Conceived as a utopian city within a city, the labyrinthine London landmark had a troubled path on its way to being hailed as an architectural icon. But is this world-class arts centre now in danger of being turned into a shopping mall?

The newly completed Barbican centre in 1982
The newly completed Barbican centre in 1982 | Photograph © Peter Bloomfield

"It looks like something from a wildly imaginative sci-fi comic, an impossible vision of worlds slamming into each other in a fantastical collage. Elevated walkways leap across the sky while a trio of towers rise up like serrated blades, their edges sawing at the clouds. Beneath them, fountains cascade and cafes spill across lush waterside terraces, while an art gallery and library jut out overhead. A tropical conservatory wraps around the top of a subterranean theatre, next to a cinema buried beneath a crescent of apartments. And the entire multilayered edifice floats above a 2,000-seat concert hall carved into the ground.
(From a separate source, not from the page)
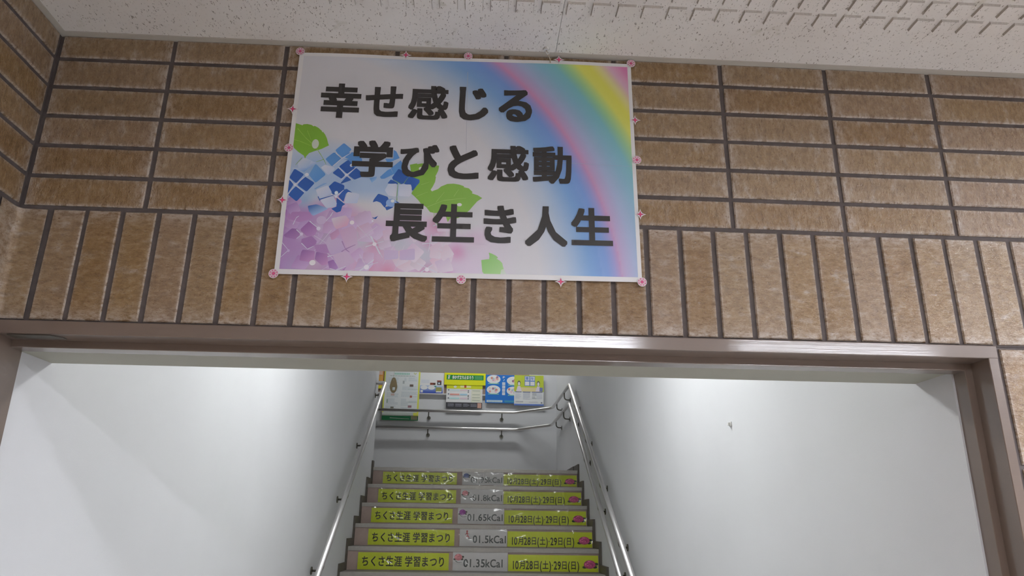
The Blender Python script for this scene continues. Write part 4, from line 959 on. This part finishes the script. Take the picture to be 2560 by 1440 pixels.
# tall programme poster with a yellow rim and a green foot
def d1(m, M):
    rect(m, M, .035, .955, .15, 1.0, 'c4d2d0', .0003); rect(m, M, 0, 1, .0, .085, '1e7a4a', .0004); rect(m, M, .80, .98, .015, .085, '8a8a6a', .0006)
    stroke(m, ((.22, .045), (.76, .03)), .012, M, hexg('b8c8b8'), .0006, 1)
    rect(m, M, .0, .86, .086, .15, 'a8b0a8', .0003)
    for k in range(9): rect(m, M, .28+k*.048, .318+k*.048, .885, .925, '8fb4a8', .0006)
    stroke(m, ((.82, .93), (.85, .90), (.90, .925)), .03, M, hexg('b0b48c'), .0006, 1)
    lines(m, M, .16, .86, .85, .875, 1, '8a9490', 3)
    for (a, b, c, d, s) in ((.12, .40, .72, .83, 4), (.56, .62, .75, .83, 5), (.68, .92, .76, .84, 6), (.10, .40, .56, .68, 7), (.52, .92, .58, .66, 8), (.10, .42, .44, .54, 9), (.50, .94, .45, .56, 10), (.10, .42, .30, .42, 11), (.50, .70, .28, .42, 12), (.72, .94, .34, .38, 13), (.08, .36, .18, .28, 14), (.50, .70, .18, .26, 15)): lines(m, M, a, b, c, d, 5, 'a4aeb4', s)
    for (a, b, c, d, col) in ((.72, .82, .655, .70, '5a4c44'), (.21, .31, .475, .515, 'b09a94'), (.74, .80, .44, .48, '9a5a4c'), (.70, .80, .245, .29, '8a6a70'), (.22, .31, .215, .26, '6a6a60'), (.52, .57, .71, .77, '9aa0a0'), (.10, .14, .33, .40, '8a9a90')): rect(m, M, a, b, c, d, col, .0007)
    for z in (.605, .352): stroke(m, ((.68, z), (.95, z)), .007, M, hexg('7a9a8c'), .0006, 1)
sheet2(-.213, .222, .612, 1.236, .0285, 'poster', 'tall pale poster with yellow edges and a green foot on the back wall', 'c2c450', d1)
# square blue and white flyer
def d2(m, M):
    rect(m, M, .03, .97, .03, .97, 'c8cede', .0003); n = 6
    for k in range(n): 
        t = k/n; c = tuple(hexg('2c46a0')[q]*(1-t)+hexg('a8b8dc')[q]*t for q in range(3)); rect(m, M, .03, .97, .03+.30*t*1.2, .03+.30*(t+1/n)*1.2, c, .0004)
    for u in (.20, .50): disc(m, u, .29, .145, .10, M, hexg('ccdae4'), .0006, 20)
    rect(m, M, .73, .90, .42, .62, '3c3840', .0006); rect(m, M, .72, .89, .58, .64, '8c4a3c', .0007); rect(m, M, .77, .84, .46, .54, 'b8c0cc', .0008)
    rect(m, M, .44, .66, .42, .52, '7a4030', .0006); rect(m, M, .57, .65, .43, .50, '402c24', .0007)
    rect(m, M, .68, .92, .07, .31, '8a8a4c', .0006); rect(m, M, .70, .92, .07, .13, 'c4c4c0', .0007); disc(m, .66, .35, .05, .03, M, hexg('3c8a70'), .0007, 8)
    rect(m, M, .06, .16, .06, .17, 'c8d4e8', .0006); lines(m, M, .08, .42, .50, .66, 5, 'a8b0c0', 21)
sheet2(.215, .513, .940, 1.20, .0275, 'flyer', 'square white and blue flyer with two pale circles, right of the tall poster', 'ccd0da', d2, 'flyer')
# yellow campaign banner and the leaflet under it
def d3(m, M):
    rect(m, M, .055, .95, .40, .78, '1f7a34', .0004); put_line(m, '歩かず立ち止まろう', .19, .71, .44, .74, lambda a, b, l=0.0: M(a, b, l+.001), .035, hexg('e8f0e8'))
    for a, b in ((.10, .10), (.13, .12)): stroke(m, ((a, .72), (b, .58), (a-.01, .44)), .02, M, hexg('c8d8c8'), .0006, .2); disc(m, a, .72, .01, .04, M, hexg('c8d8c8'), .0007, 8)
    lines(m, M, .74, .92, .45, .72, 3, '6aa884', 31)
sheet2(.517, 1.022, 1.056, 1.215, .0375, 'banner', 'yellow paper banner with a green band lettered 歩かず立ち止まろう', 'c6cc14', d3, 'banner')
def d4(m, M):
    rect(m, M, 0, 1, .82, 1.0, 'bcc020', .0004); disc(m, .24, .90, .045, .05, M, hexg('c4ccc8'), .0006, 10); rect(m, M, .49, .55, .86, .99, 'a84c30', .0007); rect(m, M, .38, .68, .87, .95, 'd0c890', .0006)
    rect(m, M, 0, 1, 0, .245, '38383c', .0004); rect(m, M, .87, .98, .02, .23, 'b89080', .0006)
    for a in (.05, .26, .48, .68): lines(m, M, a, a+.17, .06, .2, 4, '8c8c98', int(a*100)+40)
    for z, c1, c2 in ((.76, 'b8c4d8', 'd8b8bc'), (.58, 'c89088', '98b8cc'), (.42, 'a8c8d8', 'c8b8c0')): rect(m, M, .10, .36, z-.04, z+.03, c1, .0006); rect(m, M, .38, .58, z-.04, z+.03, c2, .0006)
    for z in (.76, .59, .42): disc(m, .06, z, .025, .025, M, hexg('5c6470'), .0007, 8)
    for z in (.74, .68, .54, .48, .40): disc(m, .61, z, .022, .02, M, hexg('4c4c50'), .0007, 6)
    rect(m, M, .69, .97, .26, .81, 'c4c4b4', .0005)
    for z in (.74, .58, .46, .34): rect(m, M, .72, .93, z-.012, z+.008, '8c9484', .0007)
sheet2(.549, .987, .773, 1.062, .0325, 'flyer', 'white flyer with a black foot and yellow head, below the yellow banner', 'ccccd2', d4, 'flyer')
# blue poster with oval pictures
def d5(m, M):
    for j, (cu, cv_) in enumerate(((.235, .84), (.235, .47), (.82, .80), (.82, .44))):
        disc(m, cu, cv_, .20, .155, M, hexg('c8d0cc'), .0004, 22)
        r = random.Random(j); cols = ['b87c70', 'c8a8b4', '8c6a80', 'd0c8c0', '9ab0b4', 'c09088']
        for k in range(9): disc(m, cu + r.uniform(-.13, .13), cv_ + r.uniform(-.07, .08), .035, .045, M, hexg(cols[(k+j) % 6]), .0006+k*1e-5, 8)
        rect(m, M, cu-.16, cu+.16, cv_-.17, cv_-.14, '7cb0a0', .0005)
    put_glyph(m, 'P', .50, .565, .88, .95, lambda a, b, l: M(a, b, l+.0006), .02, hexg('d8dce8')); stroke(m, ((.55, .85), (.52, .78)), .018, M, hexg('b8d0e8'), .0006, 1)
    for k in range(4):
        z = .64 - k*.118; rect(m, M, .488, .575, z, z+.10, 'd0d4dc', .0006); lines(m, M, .50, .565, z+.02, z+.085, 3, '88a0c8', 60+k, .0008)
    rect(m, M, .04, .50, .03, .10, 'b8ccd8', .0006); lines(m, M, .07, .47, .045, .085, 1, '5a90b8', 70, .0008); rect(m, M, .56, .84, .03, .10, '3c84a4', .0005)
sheet2(1.0235, 1.442, .845, 1.192, .0275, 'poster', 'blue poster with oval pictures of people, second from right of the papers', '1c66b4', d5)
# white flyer with two drawn figures
def d6(m, M):
    rect(m, M, 0, 1, .46, 1, 'a8b438', .0003); rect(m, M, .10, .92, .46, .60, 'c4b888', .0004)
    for j, (a, b) in enumerate(((.36, .82), (.54, .82), (.36, .655), (.54, .655))):
        rect(m, M, a-.008, a+.165, b-.01, b+.155, '4870b4', .0005); rect(m, M, a+.008, a+.15, b+.008, b+.14, 'ccd8e8', .0006)
    for ch, a, b in (('青', .375, .838), ('年', .555, .838)): put_glyph(m, ch, a, a+.12, b, b+.115, lambda p, q, l: M(p, q, l+.0008), .02, hexg('4870b4'))
    for a, hair in ((.16, '5a5450'), (.82, '5a5850')):
        disc(m, a, .735, .055, .085, M, hexg(hair), .0007, 16); disc(m, a, .715, .037, .062, M, hexg('d4ccc4'), .0008, 14)
        poly(m, [(a-.10, .47), (a-.04, .64), (a+.04, .64), (a+.10, .47)], M, hexg('c4bcc8'), .0006)
    rect(m, M, .86, .97, .47, .60, '6c74a0', .0007)
    rect(m, M, 0, 1, 0, .055, '5870b0', .0004); 
    for a, b in ((.03, .25), (.29, .55), (.60, .96)): rect(m, M, a, b, .435, .455, '5a6494', .0006)
    lines(m, M, .04, .24, .22, .42, 8, 'b0b4c0', 81); lines(m, M, .30, .54, .20, .42, 8, 'a8acb8', 82); lines(m, M, .76, .95, .22, .42, 7, 'b0b4c0', 83); lines(m, M, .05, .32, .10, .15, 2, '8a8c98', 84); lines(m, M, .5, .8, .1, .14, 2, 'b0b0b8', 85)
    for a, b in ((.615, .33), (.61, .22)): lines(m, M, a, a+.14, b, b+.085, 3, '70747c', int(b*100)+90)
    disc(m, .93, .10, .03, .025, M, hexg('787c84'), .0006, 8)
sheet2(1.376, 1.737, .822, 1.195, .0325, 'flyer', 'flyer with two drawn people on yellow green, rightmost of the papers', 'c6cad2', d6, 'flyer')

# ------------------------------------------------------------------ wooden pull tag hanging in the stairwell
ty = 1.8; tx, tz0, tz1 = .5465, -.0435, .0235
tagk = empty('pull_tag', (tx, ty, tz0+ZO), 'brown wooden tag with a hole hanging on a thin cord, before the tall pale poster', 'pull tag')
n = 28; out, inn = [], []
for k in range(n):
    a = 2*math.pi*k/n; sn, cs = math.sin(a), math.cos(a); H = tz1 - tz0
    z = tz0 + H/2 + H/2*sn; wdt = .0165 if sn < -.25 else .0165 - (.0165-.0098)*((sn+.25)/1.25)
    x = tx + wdt*math.copysign(abs(cs)**(.95 if sn < 0 else .55), cs); out.append((x, z))
    hx, hz, hr = tx + .0015, tz0 + .0185, .0066; q = max(abs(cs), abs(sn)); inn.append((hx + hr*cs/max(q, .8)*.9, hz + hr*sn/max(q, .8)*1.15))
m = MB(); T_ = .004; vs = [(x, ty-T_, z) for x, z in out] + [(x, ty-T_, z) for x, z in inn] + [(x, ty+T_, z) for x, z in out] + [(x, ty+T_, z) for x, z in inn]
fs = []
for k in range(n):
    j = (k+1) % n; fs += [(k, j, n+j, n+k), (2*n+j, 2*n+k, 3*n+k, 3*n+j), (j, k, 2*n+k, 2*n+j), (n+k, n+j, 3*n+j, 3*n+k)]
m.add(vs, fs); m.build('tag', M_WOOD, tagk)
m = MB(); m.tube([(tx-.001, ty, tz1-.024), (tx-.001, ty-.005, tz1-.012), (tx-.0015, ty, tz1+.002), (tx-.002, ty, .795)], .0007, 6); m.build('cord', M_CORD, tagk)

# hook and string at the ceiling over the poster, little white block on the right stair wall
hk = empty('ceiling_hook', (1.033, -.028, CEILZ+ZO-.012), 'small white hook with a loose string in the ceiling edge above the poster', 'hook')
m = MB(); m.tube([(1.033, -.028, CEILZ+.002), (1.033, -.028, CEILZ-.004)], .0062, 14); m.tube([(1.033, -.028, CEILZ-.003), (1.033, -.028, CEILZ-.009), (1.036, -.025, CEILZ-.012), (1.040, -.028, CEILZ-.009)], .0011, 6); m.build('hook', M_WHITE, hk)
m = MB(); m.tube([(1.0335, -.030, CEILZ-.006), (1.037, -.022, CEILZ-.009), (1.041, -.012, CEILZ-.010), (1.0435, -.008, CEILZ-.013), (1.0440, -.0075, CEILZ-.020)], .0011, 6); m.build('string', plain('pale_string', rgb(196, 182, 160), .9), hk)
m = MB(); x, y, z = XRy(1.41), 1.41, -.203
m.box(x-.004, x-.0002, y-.012, y+.012, z-.006, z+.010); m.box(x-.012, x-.004, y-.006, y+.006, z-.003, z+.007)
tag(m.build('wall_clip', M_WHITE), 'tiny white plastic clip on the bare right stairwell wall', 'clip')
for o in bpy.data.objects:
    if '_w' in o: del o['_w']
This is no sci-fi comic, but a cutaway diagram of the Barbican arts centre dating from 1982, rendered in vivid orange, red and green. Somehow, this miraculous Escher-like wonder really did get built, and it hits 40 this month, with celebratory events and a handsome new book modestly titled Building Utopia.

As well as charting the last four decades of performances, exhibitions and events staged in the bowels of this brutalist behemoth, the book sheds light on the battles that were fought to realise the entire Barbican project, not just its world-class arts centre. We learn about its long struggle for acceptance – and the intractable quirks that have plagued the development since opening. “It took more than a generation and a half to be constructed,” recalls Frank Woods, an architect who worked on the project, “another generation to be absorbed into the culture of the City and another to be regarded as an international model of its kind.” For some, this is a battle still to be won.

The idea for the Barbican was driven by the need to save the Corporation of London from oblivion after the second world war had devastated the residential population of the Square Mile. By 1951, Cripplegate had a population of just 48 – a century earlier, it had been home to 14,000. Without residents and voters, the City faced losing its centuries-old powers and being absorbed into the wider London County Council.

Imagined as a “city within a city”, the Barbican was concocted to lure well-heeled middle-class professionals into the centre, providing a utopian community for 4,000 residents, with unparalleled cultural facilities on tap, along with schools, a church, shops and pubs, all arranged around an artificial lake. The raw concrete look of the estate has led many to believe it was originally built as social housing, but it was nothing of the sort. The flats were designed to be high density and high value, to help pay for the vast cultural podium on which they stood. The arts centre – which trebled in size during the design process – would be buried, so as not to obstruct the view from the luxury apartments."